Scientists suggest that searching a rare class of stars might help find these diamond worlds.
Our Earth consists of silicate rocks and an iron core with a thin veneer of water and life. But the first potentially habitable worlds to form might have been very different, researchers said.
"This work shows that even stars with a tiny fraction of the carbon in our solar system can host planets," said Natalie Mashian, graduate student at the Harvard University in the US.
The primordial universe consisted mostly of hydrogen and helium, and lacked chemical elements like carbon and oxygen necessary for life as we know it.
Only after the first stars exploded as supernovae and seeded the second generation did planet formation and life become possible.
Researchers examined a particular class of old stars known as carbon-enhanced metal-poor stars, or CEMP stars.
These anaemic stars contain only one hundred-thousandth as much iron as our Sun, meaning they formed before interstellar space had been widely seeded with heavy elements.
"By studying them, we can look at how planets, and possibly life in the universe, got started," Loeb said.
Although lacking in iron and other heavy elements compared to our Sun, CEMP stars have more carbon than would be expected given their age.
This relative abundance would influence planet formation as fluffy carbon dust grains clump together to form tar-black worlds.
From a distance, these carbon planets would be difficult to tell apart from more Earth-like worlds. Their masses and physical sizes would be similar.
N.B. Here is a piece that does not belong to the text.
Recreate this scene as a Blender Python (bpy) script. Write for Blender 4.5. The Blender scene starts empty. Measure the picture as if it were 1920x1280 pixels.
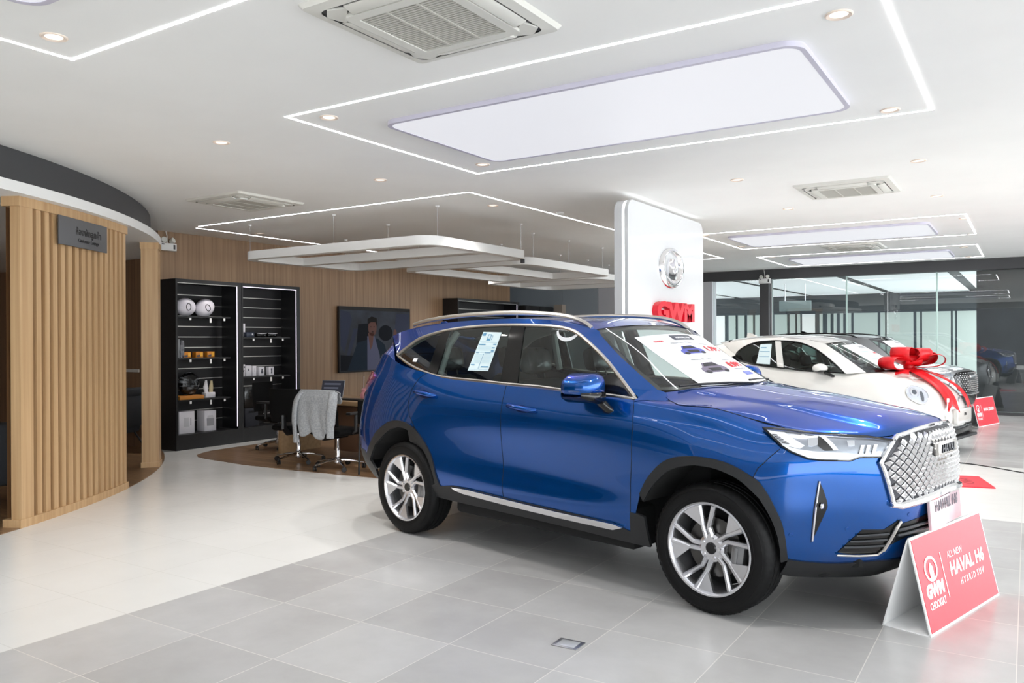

Astronomers would have to examine their atmospheres for signs of their true nature.
Researchers said that a dedicated search for planets around CEMP stars can be done using the transit technique.
"This is a practical method for finding out how early planets may have formed in the infant universe," said Loeb.
"We'll never know if they exist unless we look," said Mashian.
The study was published in the journal Monthly Notices of the Royal Astronomical Society.